Line 13: Depreciation

Deduction for business assets (equipment, computers, furniture) that wear out over time. Section 179 allows immediate expensing of most business equipment in the year purchased rather than depreciating over multiple years.

Line 14: Employee Benefit Programs

Health insurance, retirement contributions, life insurance for employees (not yourself — self-employed health insurance is deducted elsewhere above the line on Schedule 1).

Line 15: Insurance (Other Than Health)

Business liability insurance, professional errors and omissions (E&O), commercial auto, business property insurance.

Line 17: Legal and Professional Services

Attorney fees for business matters, CPA fees, business consulting. Tax preparation fees for your business return (not personal).

Line 18: Office Expense

Printer paper, ink, postage, small office supplies. Distinguish from office furniture/equipment (those go to Line 13/Depreciation or Section 179).

Line 24a: Meals (50%)

Business meals with clients or business associates. Only 50% deductible. Requires: date, amount, business purpose, names of people present.

Line 25: Utilities

Business-dedicated phone line, business internet (if separate from personal). If sharing with personal use, only the business percentage is deductible here vs. home office calculation.
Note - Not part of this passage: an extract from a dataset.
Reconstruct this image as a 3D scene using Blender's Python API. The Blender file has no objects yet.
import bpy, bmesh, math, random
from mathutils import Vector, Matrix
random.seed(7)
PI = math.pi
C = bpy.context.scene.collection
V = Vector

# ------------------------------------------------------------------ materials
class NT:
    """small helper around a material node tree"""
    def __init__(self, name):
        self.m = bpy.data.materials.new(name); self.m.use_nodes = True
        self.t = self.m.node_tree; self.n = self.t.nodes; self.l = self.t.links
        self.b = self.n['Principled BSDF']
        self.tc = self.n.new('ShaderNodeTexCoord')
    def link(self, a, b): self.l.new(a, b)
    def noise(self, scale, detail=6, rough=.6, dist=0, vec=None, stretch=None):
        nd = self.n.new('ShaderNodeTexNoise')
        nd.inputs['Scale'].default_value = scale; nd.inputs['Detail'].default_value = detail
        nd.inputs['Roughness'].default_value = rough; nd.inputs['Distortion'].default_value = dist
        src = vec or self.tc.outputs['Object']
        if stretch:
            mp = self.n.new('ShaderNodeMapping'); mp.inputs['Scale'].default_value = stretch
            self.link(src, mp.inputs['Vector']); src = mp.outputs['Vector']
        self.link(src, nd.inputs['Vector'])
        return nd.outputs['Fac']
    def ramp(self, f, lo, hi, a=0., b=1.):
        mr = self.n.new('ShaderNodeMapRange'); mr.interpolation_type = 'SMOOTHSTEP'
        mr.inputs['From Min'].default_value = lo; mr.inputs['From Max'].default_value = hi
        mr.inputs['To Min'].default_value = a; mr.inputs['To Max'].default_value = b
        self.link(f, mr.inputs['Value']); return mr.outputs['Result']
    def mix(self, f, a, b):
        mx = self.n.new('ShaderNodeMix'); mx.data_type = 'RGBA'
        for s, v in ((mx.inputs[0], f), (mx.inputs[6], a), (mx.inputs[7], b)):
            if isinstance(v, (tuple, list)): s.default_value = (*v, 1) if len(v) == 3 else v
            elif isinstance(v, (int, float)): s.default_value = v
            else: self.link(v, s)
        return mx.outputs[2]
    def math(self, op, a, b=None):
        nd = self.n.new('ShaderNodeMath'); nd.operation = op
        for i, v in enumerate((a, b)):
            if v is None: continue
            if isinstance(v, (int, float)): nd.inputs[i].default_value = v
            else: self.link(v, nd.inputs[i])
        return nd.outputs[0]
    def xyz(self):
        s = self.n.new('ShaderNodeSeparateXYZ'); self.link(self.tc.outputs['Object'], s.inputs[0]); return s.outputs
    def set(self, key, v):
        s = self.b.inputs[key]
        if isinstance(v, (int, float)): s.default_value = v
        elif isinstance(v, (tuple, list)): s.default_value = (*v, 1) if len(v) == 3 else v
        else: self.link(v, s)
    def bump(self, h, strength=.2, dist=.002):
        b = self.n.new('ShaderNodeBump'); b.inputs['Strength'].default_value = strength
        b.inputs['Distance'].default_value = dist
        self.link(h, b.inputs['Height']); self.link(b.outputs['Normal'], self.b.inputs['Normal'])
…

Line 30: Home Office Deduction

If you use a dedicated portion of your home exclusively and regularly for business. Simplified method: $5/SF (max 300 SF = $1,500 max). Regular method: actual home expenses × (office SF ÷ total home SF). Cannot create a Schedule C loss when using the regular method.

Line 31: Net Profit or Loss

Gross income minus all expenses. This flows to Form 1040 and Schedule SE (self-employment tax calculation). A net loss can offset other income (with limitations).